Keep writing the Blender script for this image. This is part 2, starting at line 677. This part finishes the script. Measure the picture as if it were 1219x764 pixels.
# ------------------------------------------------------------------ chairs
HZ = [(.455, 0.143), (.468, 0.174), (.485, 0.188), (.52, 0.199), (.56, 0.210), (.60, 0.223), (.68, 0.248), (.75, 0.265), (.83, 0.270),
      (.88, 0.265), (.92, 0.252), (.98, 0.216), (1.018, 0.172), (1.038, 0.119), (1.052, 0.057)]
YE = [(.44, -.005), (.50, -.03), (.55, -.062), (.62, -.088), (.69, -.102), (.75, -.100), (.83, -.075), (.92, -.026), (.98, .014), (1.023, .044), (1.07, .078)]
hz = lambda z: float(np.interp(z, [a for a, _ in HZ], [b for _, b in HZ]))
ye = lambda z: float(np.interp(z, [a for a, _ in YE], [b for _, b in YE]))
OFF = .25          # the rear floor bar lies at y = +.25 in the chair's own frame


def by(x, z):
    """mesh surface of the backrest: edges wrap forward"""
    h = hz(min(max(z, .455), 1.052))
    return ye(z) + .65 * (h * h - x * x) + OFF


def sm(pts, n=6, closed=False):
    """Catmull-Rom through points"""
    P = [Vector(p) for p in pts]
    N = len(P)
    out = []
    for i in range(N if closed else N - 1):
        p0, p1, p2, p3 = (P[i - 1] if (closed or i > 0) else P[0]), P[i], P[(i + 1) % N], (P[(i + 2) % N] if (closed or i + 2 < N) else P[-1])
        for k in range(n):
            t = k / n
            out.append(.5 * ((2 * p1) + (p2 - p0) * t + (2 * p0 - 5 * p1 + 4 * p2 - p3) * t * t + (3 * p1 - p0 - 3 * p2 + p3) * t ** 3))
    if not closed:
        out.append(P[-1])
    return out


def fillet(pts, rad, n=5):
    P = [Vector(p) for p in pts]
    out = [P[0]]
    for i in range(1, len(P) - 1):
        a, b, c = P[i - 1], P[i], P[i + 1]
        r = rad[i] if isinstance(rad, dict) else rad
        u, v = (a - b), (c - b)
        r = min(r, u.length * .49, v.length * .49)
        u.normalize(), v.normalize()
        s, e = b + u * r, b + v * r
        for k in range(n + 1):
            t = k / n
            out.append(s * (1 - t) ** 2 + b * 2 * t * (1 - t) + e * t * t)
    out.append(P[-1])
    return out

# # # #

What you will do:
Repeat the lines above exactly.

Task output:
Keep writing the Blender script for this image. This is part 2, starting at line 677. This part finishes the script. Measure the picture as if it were 1219x764 pixels.
# ------------------------------------------------------------------ chairs
HZ = [(.455, 0.143), (.468, 0.174), (.485, 0.188), (.52, 0.199), (.56, 0.210), (.60, 0.223), (.68, 0.248), (.75, 0.265), (.83, 0.270),
      (.88, 0.265), (.92, 0.252), (.98, 0.216), (1.018, 0.172), (1.038, 0.119), (1.052, 0.057)]
YE = [(.44, -.005), (.50, -.03), (.55, -.062), (.62, -.088), (.69, -.102), (.75, -.100), (.83, -.075), (.92, -.026), (.98, .014), (1.023, .044), (1.07, .078)]
hz = lambda z: float(np.interp(z, [a for a, _ in HZ], [b for _, b in HZ]))
ye = lambda z: float(np.interp(z, [a for a, _ in YE], [b for _, b in YE]))
OFF = .25          # the rear floor bar lies at y = +.25 in the chair's own frame


def by(x, z):
    """mesh surface of the backrest: edges wrap forward"""
    h = hz(min(max(z, .455), 1.052))
    return ye(z) + .65 * (h * h - x * x) + OFF


def sm(pts, n=6, closed=False):
    """Catmull-Rom through points"""
    P = [Vector(p) for p in pts]
    N = len(P)
    out = []
    for i in range(N if closed else N - 1):
        p0, p1, p2, p3 = (P[i - 1] if (closed or i > 0) else P[0]), P[i], P[(i + 1) % N], (P[(i + 2) % N] if (closed or i + 2 < N) else P[-1])
        for k in range(n):
            t = k / n
            out.append(.5 * ((2 * p1) + (p2 - p0) * t + (2 * p0 - 5 * p1 + 4 * p2 - p3) * t * t + (3 * p1 - p0 - 3 * p2 + p3) * t ** 3))
    if not closed:
        out.append(P[-1])
    return out


def fillet(pts, rad, n=5):
    P = [Vector(p) for p in pts]
    out = [P[0]]
    for i in range(1, len(P) - 1):
        a, b, c = P[i - 1], P[i], P[i + 1]
        r = rad[i] if isinstance(rad, dict) else rad
        u, v = (a - b), (c - b)
        r = min(r, u.length * .49, v.length * .49)
        u.normalize(), v.normalize()
        s, e = b + u * r, b + v * r
        for k in range(n + 1):
            t = k / n
            out.append(s * (1 - t) ** 2 + b * 2 * t * (1 - t) + e * t * t)
    out.append(P[-1])
    return out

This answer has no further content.